I know this isn't about what I "want", but it's about what "needs to happen".
But I feel that you're the only one that saved me, and capable of doing anything to me. I need you. God has been trying to help me for so long, that he made me meet you. And I felt the love for you since day 1. I've been happier and felt more upbeat.
You turned my morbid life around in an instance. You've given me hope for something new to me. It's not a phase, it's a step that I took. I know I took at step on forbidden grounds, but God is still with me, he wants me to fight; He thinks I need it, or I'll lose you forever.

I've never wanted/needed, for the first time in my life.. desperately felt the way I've felt for you. God knows I need you, he knows that you'll help me grow, and I'll help you. He wants us to be together, even if human minds think it's wrong. I love you. This is the very true feeling that everyone yearns for, that God present, that I've found, and will never let go of. Even if it kills me, even if I have to risk everything, my whole life, achievements. Nothing means more to me than you.

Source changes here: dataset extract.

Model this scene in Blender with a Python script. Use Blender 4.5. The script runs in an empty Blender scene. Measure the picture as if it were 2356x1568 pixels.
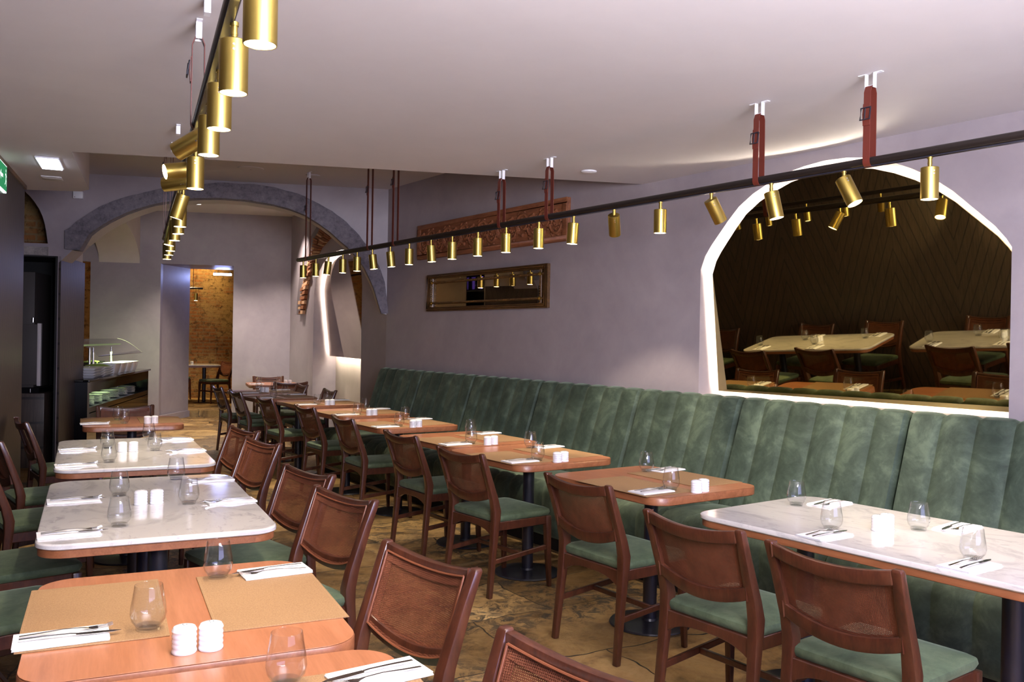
import bpy, bmesh, math, random
from mathutils import Vector, Matrix, geometry
random.seed(7)
R = math.radians
C = bpy.context.scene.collection
sc = bpy.context.scene
EYE = 1.475

# ---------------------------------------------------------------- camera
cd = bpy.data.cameras.new('camera'); cam = bpy.data.objects.new('camera', cd); C.objects.link(cam)
cd.sensor_width = 36; cd.lens = 36 * 2010 / 2356; cd.clip_start = 0.05; cd.clip_end = 100
def cam_matrix(yaw, pitch, roll, loc):
    f = Vector((math.sin(yaw) * math.cos(pitch), math.cos(yaw) * math.cos(pitch), -math.sin(pitch)))
    r0 = Vector((math.cos(yaw), -math.sin(yaw), 0)); u0 = r0.cross(f)
    r = r0 * math.cos(roll) + u0 * math.sin(roll); u = u0 * math.cos(roll) - r0 * math.sin(roll)
    m = Matrix((r, u, -f)).transposed().to_4x4(); m.translation = loc
    return m
cam.matrix_world = cam_matrix(R(34.9), R(.155), R(1.0), Vector((0, 0, EYE)))
sc.camera = cam

# ---------------------------------------------------------------- view, world
sc.view_settings.view_transform = 'Standard'; sc.view_settings.look = 'None'
sc.view_settings.gamma = 1; sc.view_settings.use_curve_mapping = False
sc.view_settings.exposure = 0.38
w = bpy.data.worlds.new('world'); sc.world = w; w.use_nodes = True
w.node_tree.nodes['Background'].inputs[0].default_value = (.62, .66, 1, 1)
w.node_tree.nodes['Background'].inputs[1].default_value = .6

def light(kind, name, loc, power, col, rot=None, aim=None, **kw):
    l = bpy.data.lights.new(name, kind); l.energy = power; l.color = col
    for k, v in kw.items(): setattr(l, k, v)
    o = bpy.data.objects.new(name, l); C.objects.link(o); o.location = loc
    if aim is not None: o.rotation_euler = Vector(aim).to_track_quat('-Z', 'Y').to_euler()
    elif rot: o.rotation_euler = rot
    return o
WARM = (1, .80, .56); DAY = (.74, .73, 1.0)
# daylight from the street windows behind the camera
light('AREA', 'street_window_daylight', (1.9, -3.0, 1.75), 130, (.50, .52, 1.0), aim=(0, 1, .15), shape='RECTANGLE', size=4.6, size_y=1.5)
# added unseen fill light near the camera, aimed up to bounce off the ceiling
light('AREA', 'ceiling_bounce_fill', (.9, -.7, 1.95), 415, (.93, .915, 1.0), aim=(.15, .55, 1), shape='RECTANGLE', size=1.6, size_y=1.6)
SPOT_W = 25; SPOT_C = (1, .84, .64)

# ---------------------------------------------------------------- materials
M = {}
def mat(name, col, rough=.6, metal=0, **kw):
    m = bpy.data.materials.new(name); m.use_nodes = True
    b = m.node_tree.nodes['Principled BSDF']
    b.inputs['Base Color'].default_value = (*col, 1); b.inputs['Roughness'].default_value = rough
    b.inputs['Metallic'].default_value = metal
    for k, v in kw.items():
        b.inputs[k.replace('_', ' ')].default_value = v
    M[name] = m
    return m, m.node_tree, b
def N(nt, t, **kw):
    n = nt.nodes.new(t)
    for k, v in kw.items():
        if k in n.inputs.keys() or isinstance(k, int): n.inputs[k].default_value = v
        else: setattr(n, k, v)
    return n
def coords(nt, scale=(1, 1, 1), rot=(0, 0, 0), kind='Object'):
    tc = nt.nodes.new('ShaderNodeTexCoord'); mp = nt.nodes.new('ShaderNodeMapping')
    mp.inputs['Scale'].default_value = scale; mp.inputs['Rotation'].default_value = rot
    nt.links.new(tc.outputs[kind], mp.inputs[0]); return mp.outputs[0]
def noise(nt, vec, scale, detail=4, rough=.55, dist=0):
    n = N(nt, 'ShaderNodeTexNoise'); n.inputs['Scale'].default_value = scale; n.inputs['Detail'].default_value = detail
    n.inputs['Roughness'].default_value = rough; n.inputs['Distortion'].default_value = dist
    nt.links.new(vec, n.inputs['Vector']); return n.outputs['Fac']
def ramp(nt, fac, stops):
    r = nt.nodes.new('ShaderNodeValToRGB'); e = r.color_ramp.elements
    while len(e) < len(stops): e.new(.5)
    for i, (p, c) in enumerate(stops): e[i].position = p; e[i].color = (*c, 1) if len(c) == 3 else c
    nt.links.new(fac, r.inputs[0]); return r.outputs[0]
def bump(nt, b, h, strength=.3, dist=.01):
    n = nt.nodes.new('ShaderNodeBump'); n.inputs['Strength'].default_value = strength; n.inputs['Distance'].default_value = dist
    nt.links.new(h, n.inputs['Height']); nt.links.new(n.outputs[0], b.inputs['Normal'])
def mixc(nt, fac, a, bb, kind='MIX'):
    m = nt.nodes.new('ShaderNodeMix'); m.data_type = 'RGBA'; m.blend_type = kind
    for s, v in ((6, a), (7, bb)):
        if hasattr(v, 'is_linked') or hasattr(v, 'links'): nt.links.new(v, m.inputs[s])
        else: m.inputs[s].default_value = (*v, 1)
    if hasattr(fac, 'links'): nt.links.new(fac, m.inputs[0])
    else: m.inputs[0].default_value = fac
    return m.outputs[2]
def math_(nt, op, a, b=None, clamp=False):
    n = nt.nodes.new('ShaderNodeMath'); n.operation = op; n.use_clamp = clamp
    for i, v in enumerate((a, b)):
        if v is None: continue
        if hasattr(v, 'links'): nt.links.new(v, n.inputs[i])
        else: n.inputs[i].default_value = v
    return n.outputs[0]

def plaster(name, c0, c1, c2, rough=.5):
    m, nt, b = mat(name, c1, rough)
    v = coords(nt)
    a = noise(nt, v, 1.1, 8, .6, .8); d = noise(nt, v, 6, 6, .65, .5)
    f = math_(nt, 'ADD', math_(nt, 'MULTIPLY', a, .7), math_(nt, 'MULTIPLY', d, .3))
    nt.links.new(ramp(nt, f, [(.32, c0), (.5, c1), (.68, c2)]), b.inputs['Base Color'])
    bump(nt, b, d, .06, .01)
plaster('wall_plaster', (.285, .25, .275), (.335, .295, .318), (.385, .342, .362), .42)
plaster('ceiling_paint', (.60, .565, .58), (.62, .585, .60), (.64, .605, .62), .75)
plaster('light_plaster', (.46, .41, .36), (.52, .46, .41), (.56, .50, .45), .6)
# stone of the arch ring
m, nt, b = mat('arch_stone', (.25, .23, .27), .8)
v = coords(nt); a = noise(nt, v, 16, 8, .75); d = noise(nt, v, 3, 4)
col = ramp(nt, a, [(.3, (.10, .09, .11)), (.48, (.22, .20, .235)), (.62, (.27, .25, .28)), (.8, (.55, .54, .56))])
nt.links.new(col, b.inputs['Base Color']); bump(nt, b, a, .9, .03)
m, nt, b = mat('ledge_stone', (.5, .47, .46), .8)
v = coords(nt); a = noise(nt, v, 14, 8, .8); nt.links.new(ramp(nt, a, [(.3, (.25, .23, .24)), (.7, (.62, .58, .55))]), b.inputs['Base Color']); bump(nt, b, a, .9, .03)
# old stone floor
m, nt, b = mat('old_stone_floor', (.3, .2, .1), .4)
v = coords(nt, (1, 1, 1), (0, 0, R(9)))
dv = N(nt, 'ShaderNodeTexNoise'); dv.inputs['Scale'].default_value = 1.6; dv.inputs['Detail'].default_value = 3; nt.links.new(v, dv.inputs['Vector'])
vm = nt.nodes.new('ShaderNodeVectorMath'); vm.operation = 'MULTIPLY_ADD'
nt.links.new(dv.outputs['Color'], vm.inputs[0]); vm.inputs[1].default_value = (.42, .34, .0); nt.links.new(v, vm.inputs[2])
br = N(nt, 'ShaderNodeTexBrick'); br.inputs['Scale'].default_value = 1; br.inputs['Brick Width'].default_value = 1.25
br.inputs['Row Height'].default_value = .62; br.inputs['Mortar Size'].default_value = .006; br.inputs['Mortar Smooth'].default_value = .6
br.offset = .37; br.inputs['Color1'].default_value = (.0, .0, .0, 1); br.inputs['Color2'].default_value = (1, 1, 1, 1); br.inputs['Mortar'].default_value = (.5, .5, .5, 1)
nt.links.new(vm.outputs[0], br.inputs['Vector'])
slab = ramp(nt, br.outputs['Color'], [(0, (.26, .155, .055)), (.35, (.42, .26, .09)), (.65, (.60, .38, .145)), (1, (.74, .50, .21))])
n1 = noise(nt, v, 2.2, 10, .72, .6); n2 = noise(nt, v, 9, 10, .78, 1.2); n3 = noise(nt, v, 45, 6, .7)
st = ramp(nt, n1, [(.36, (.22, .19, .14)), (.47, (.75, .70, .62)), (.6, (1, 1, .98)), (.74, (1.1, 1.06, .98))])
c = mixc(nt, 1.0, slab, st, 'MULTIPLY')
n4 = noise(nt, v, 1.1, 4, .6, .4)
msk = math_(nt, 'MULTIPLY', ramp(nt, n2, [(.47, (0, 0, 0)), (.55, (.9, .9, .9))]), ramp(nt, n4, [(.44, (.08, .08, .08)), (.56, (1, 1, 1))]))
c = mixc(nt, msk, c, (.050, .042, .032))
c = mixc(nt, ramp(nt, math_(nt, 'MULTIPLY', n3, n2), [(.40, (0, 0, 0)), (.46, (.35, .35, .35))]), c, (.50, .40, .27))
c = mixc(nt, br.outputs['Fac'], c, (.05, .038, .022))
nt.links.new(c, b.inputs['Base Color'])
nt.links.new(ramp(nt, n2, [(.3, (.28, .28, .28)), (.65, (.6, .6, .6))]), b.inputs['Roughness'])
bump(nt, b, math_(nt, 'SUBTRACT', n2, math_(nt, 'MULTIPLY', br.outputs['Fac'], .8)), .55, .02)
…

You know, and God knows this is true; look in my heart. And you'll see that it's true love, that no one else can EVER give me.

Monday, May 10, 2010

been quite a while.


So my other blogger thing was officially left behind. If you don't know what it was, too bad. So today I decided to make a new one with my official email address. I've been trying to get my life organize this past year, and so far it wasn't working. It was progressing however, due to a significant person, that I'm sure would not like a shout out. But, I will mention them anyways. Today, I just confessed my undying love for them, and of course, it was a bad idea. Never should I have done that and it was stupid. But I had to get it out, because this person was basically my drive to having achieve all the things I've done this semester. If you didn't already know (if you've read my past blogger site you'd know) that I was emotionally scarred for my ex's leave to Japan in grade 8. WE had this long distance relationship for 3 years, and so my butt was glued to the chair and hands on the keyboard at 2am in the morning until about 4-5 am.so I atleast get 2-3 hours of sleep before school. I didn't really have a life until grade 11, when the almighty sport of rugby was introduced to me, which turned my life around. Aaron, truly mind that I'm still talking to him, in a way that I'm still hoping that something's there. Of course there'll always be something there, but it's not what it was before. He basically know me from inside out, and lately I haven't talked to him, because he has a life. LOL.

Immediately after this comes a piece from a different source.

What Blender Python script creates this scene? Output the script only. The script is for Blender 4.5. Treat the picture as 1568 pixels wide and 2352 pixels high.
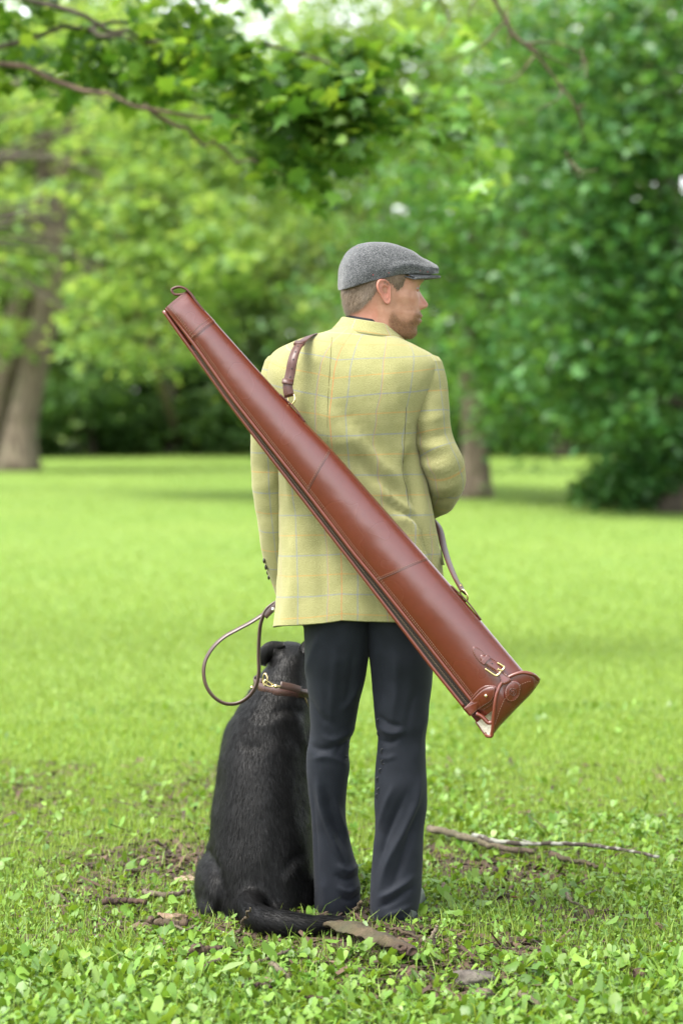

Anyways, this person that I've been associating with, affected some of my bad habits, in a matter of months. It was just a bonus that they played rugby as well. Although, this may all seem too good to be true, this person is miles away as well, and they're someone that I really want to see, everyday. They also have an "age complex".. we have a gap of 6 years, as old as my big sister.
I just wanted to thank this person for everything, because it got me jump starting again, however, I may not recover from parting if they decide to accept my confession or not. No one has ever put this effect on me, this is very very odd. I wasn't this crazy over Aaron, and if I was asked to chose who I'd marry, it'd be him (because we just know each other so well and got enough of each other, we might as well be married). But this person, is very special, in alot of ways, the way they talk to me also adds to the tension that I feel now, I don't know if this person will feel the same way as I do; and it's driving me insane. I've never felt the urge to be with someone, because it's wrong in alot of ways possible. I can't let go of this person. They're so beautiful, smart, loving, able to cheer me up with just saying 'hi' or something. This person has had such an impact on me.. that I'm always in a happy mood when they talk to me. The problem is, this person is pure sarcasm, almost everything that this person says has some sarcastic juice dripping on it.
I've never been IN love with anyone except for Aaron, but that's because, he makes up everything I want in a man, I thought I'd never feel anything like that for anyone.. but still.. the "love" i feel for this person, is way different, it's more dominant which is the odd part. I'm going mad just thinking about it.. that I feel like I'm just typing things over and over again.
This person thinks that they're bad and all... and that I shouldn't fall in love with them, because I would just get hurt. And I knew that, all in all, but I was just in denial. I wanted to just live my life and get on with it. But I can't let them go.

This person 13-14 days ago, just told me that the definition of our relationship should just be "friends".. and I know this because I've made a journal (which is weird again) of everyday, of all my thoughts, activities, of having us as "friends". It's weird, I don't keep track, and looking at the stuff I wrote, it makes me cry. I'm desperately in love with this person. It almost influenced my post secondary decisions (which is still possible, because the school that I looked at had rugby and the course of my choice). But today I spilled everything..I dont know what's going to happen.